= Task to carry out =
Repeat the whole listing below, word for word.

= Available data =
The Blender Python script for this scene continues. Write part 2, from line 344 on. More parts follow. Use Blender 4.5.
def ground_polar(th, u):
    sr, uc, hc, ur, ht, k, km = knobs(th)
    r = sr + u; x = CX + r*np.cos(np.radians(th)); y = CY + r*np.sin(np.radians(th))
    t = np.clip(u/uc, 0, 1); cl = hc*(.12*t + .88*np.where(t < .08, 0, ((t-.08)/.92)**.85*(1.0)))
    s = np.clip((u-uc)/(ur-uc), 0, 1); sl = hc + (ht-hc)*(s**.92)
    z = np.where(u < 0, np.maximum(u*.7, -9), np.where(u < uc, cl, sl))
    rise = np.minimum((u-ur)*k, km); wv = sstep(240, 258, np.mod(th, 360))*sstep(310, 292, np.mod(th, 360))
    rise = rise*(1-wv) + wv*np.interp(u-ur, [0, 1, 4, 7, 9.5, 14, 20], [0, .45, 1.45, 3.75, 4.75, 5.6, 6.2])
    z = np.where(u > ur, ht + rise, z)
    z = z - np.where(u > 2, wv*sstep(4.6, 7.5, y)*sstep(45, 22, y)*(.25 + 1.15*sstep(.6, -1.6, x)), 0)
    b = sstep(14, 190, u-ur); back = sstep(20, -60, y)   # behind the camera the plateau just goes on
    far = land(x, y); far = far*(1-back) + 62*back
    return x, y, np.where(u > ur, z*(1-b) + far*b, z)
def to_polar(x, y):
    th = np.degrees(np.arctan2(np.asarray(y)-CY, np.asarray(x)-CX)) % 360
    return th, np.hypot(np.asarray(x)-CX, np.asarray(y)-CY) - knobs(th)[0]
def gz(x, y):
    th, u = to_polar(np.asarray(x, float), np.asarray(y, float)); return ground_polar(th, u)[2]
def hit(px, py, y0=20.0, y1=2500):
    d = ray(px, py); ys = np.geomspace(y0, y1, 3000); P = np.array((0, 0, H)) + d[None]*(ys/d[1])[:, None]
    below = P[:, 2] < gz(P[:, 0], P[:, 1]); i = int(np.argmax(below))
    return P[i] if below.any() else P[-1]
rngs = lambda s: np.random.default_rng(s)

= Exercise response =
The Blender Python script for this scene continues. Write part 2, from line 344 on. More parts follow. Use Blender 4.5.
def ground_polar(th, u):
    sr, uc, hc, ur, ht, k, km = knobs(th)
    r = sr + u; x = CX + r*np.cos(np.radians(th)); y = CY + r*np.sin(np.radians(th))
    t = np.clip(u/uc, 0, 1); cl = hc*(.12*t + .88*np.where(t < .08, 0, ((t-.08)/.92)**.85*(1.0)))
    s = np.clip((u-uc)/(ur-uc), 0, 1); sl = hc + (ht-hc)*(s**.92)
    z = np.where(u < 0, np.maximum(u*.7, -9), np.where(u < uc, cl, sl))
    rise = np.minimum((u-ur)*k, km); wv = sstep(240, 258, np.mod(th, 360))*sstep(310, 292, np.mod(th, 360))
    rise = rise*(1-wv) + wv*np.interp(u-ur, [0, 1, 4, 7, 9.5, 14, 20], [0, .45, 1.45, 3.75, 4.75, 5.6, 6.2])
    z = np.where(u > ur, ht + rise, z)
    z = z - np.where(u > 2, wv*sstep(4.6, 7.5, y)*sstep(45, 22, y)*(.25 + 1.15*sstep(.6, -1.6, x)), 0)
    b = sstep(14, 190, u-ur); back = sstep(20, -60, y)   # behind the camera the plateau just goes on
    far = land(x, y); far = far*(1-back) + 62*back
    return x, y, np.where(u > ur, z*(1-b) + far*b, z)
def to_polar(x, y):
    th = np.degrees(np.arctan2(np.asarray(y)-CY, np.asarray(x)-CX)) % 360
    return th, np.hypot(np.asarray(x)-CX, np.asarray(y)-CY) - knobs(th)[0]
def gz(x, y):
    th, u = to_polar(np.asarray(x, float), np.asarray(y, float)); return ground_polar(th, u)[2]
def hit(px, py, y0=20.0, y1=2500):
    d = ray(px, py); ys = np.geomspace(y0, y1, 3000); P = np.array((0, 0, H)) + d[None]*(ys/d[1])[:, None]
    below = P[:, 2] < gz(P[:, 0], P[:, 1]); i = int(np.argmax(below))
    return P[i] if below.any() else P[-1]
rngs = lambda s: np.random.default_rng(s)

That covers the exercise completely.